Però l’impiegato non è tenuto alla fiducia del datore di lavoro, ma solo ad adempiere diligentemente la sua obbligazione di locatio operarum e proprio per questo è assistito, per la sua dignità di lavoratore delle tutele di legge non potendo contare sulla coesione offerta dal rapporto fiduciario.
Muovendo invece da quell’orientamento costituzionale si va a creativamente dar corpo a un siffatto modello di dipendente privilegiario, alleggerito di incommoda – la non applicazione di norme a garanzia del lavoratore – che presidiano la fiduciarietà e contraddistinguono questo tipo di rapporto di lavoro (tra cui il più importante è, appunto, il rischio di recesso datoriale ad nutum). Per conseguenza, è il caso di aggiungere, si va a paradossalmente dismettere, banalizzando le garanzie di stabilità del ceto impiegatizio, l’attenzione al fondamentale principio di eguaglianza e con esso a ragionevolezza e proporzionalità che ne sono l’implicazione, che richiedono che ogni parificazione di trattamento sia razionalmente giustificata.
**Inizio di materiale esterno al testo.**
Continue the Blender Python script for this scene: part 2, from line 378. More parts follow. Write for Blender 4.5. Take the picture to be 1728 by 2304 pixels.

1.c Tornando al caso concreto, in termini di effettività – che è ciò che qui rileva perché su quella necessariamente ha fondamento la fiducia – il dato fondamentale resta comunque che l’azienda bancaria ha constatato il progressivo deterioramento, per fatto del RENZI, del complessivo rapporto fiduciario, non già l’avvenuta commissione di singoli episodi ipotizzabili come illeciti disciplinari: e a quella maggiore constatazione essa ha dato seguito, evidentemente consapevole di rinunciare a un dirigente di risalente presenza e a suo tempo stimato di quel livello di fiducia, facendo senz’altro cessare da sùbito – avvalendosi della sua prerogativa datoriale – il rapporto mettendo fine al relativo, pregresso, investimento su un apprezzato dipendente che nell’istituto aveva svolto la sua carriera fino a raggiungere quel livello.
Legittimamente, perciò, una volta constatato questo deterioramento, con le sue manifestazioni, la Cassa di Risparmio poteva dar luogo al proprio recesso immediato, così come è avvenuto.
Ne segue che, riguardo all’oggetto dell’attuale primo motivo di appello, bene ha considerato il primo giudice che non v’era luogo al rinvio e alla pratica del Capitolo (rapporti disciplinari) della legge stessa: cioè, per quanto qui rileva, al procedimento e alle forme disciplinari, essendo questo recesso del datore di lavoro manifestamente dovuto al venir meno del rapporto di fiducia. Vero è che, come assume l’appello, l’art. 15 cit. non preclude l’applicazione delle disposizioni del Capitoli I perché l’art. 15, nel menzionare le eccezioni, fa riferimento solo a «norme del presente capitolo», cioè evidentemente del Capitolo II.
Ma qui è il fatto che presiede alla lettera a definirne la ragione concreta: non si tratta di singole mancanze, ma di una valutazione globale degli elementi che hanno causato il venir meno della fiducia nella sua figura di dirigente.
Non è dunque una questione disciplinare, sicché comunque non v’è titolo in concreto per invocare quel Capitolo l. Resta logico che un addebito disciplinare sarebbe comunque di suo, per come testé ricordato, indice di un venir meno del rapporto di fiducia: ma qui comunque si va oltre, perché si passa direttamente alla constatazione dell’esaurimento della fiducia; ed è questo dato, assorbente, che tanto di suo basta a giustificare il recesso del datore di lavoro. Diversamente, il rapporto sarebbe stabile indipendentemente da siffatti addebiti: ma questo è logicamente incompatibile con la funzione e la responsabilità proprie del dirigente nel contesto apicale dell’impresa.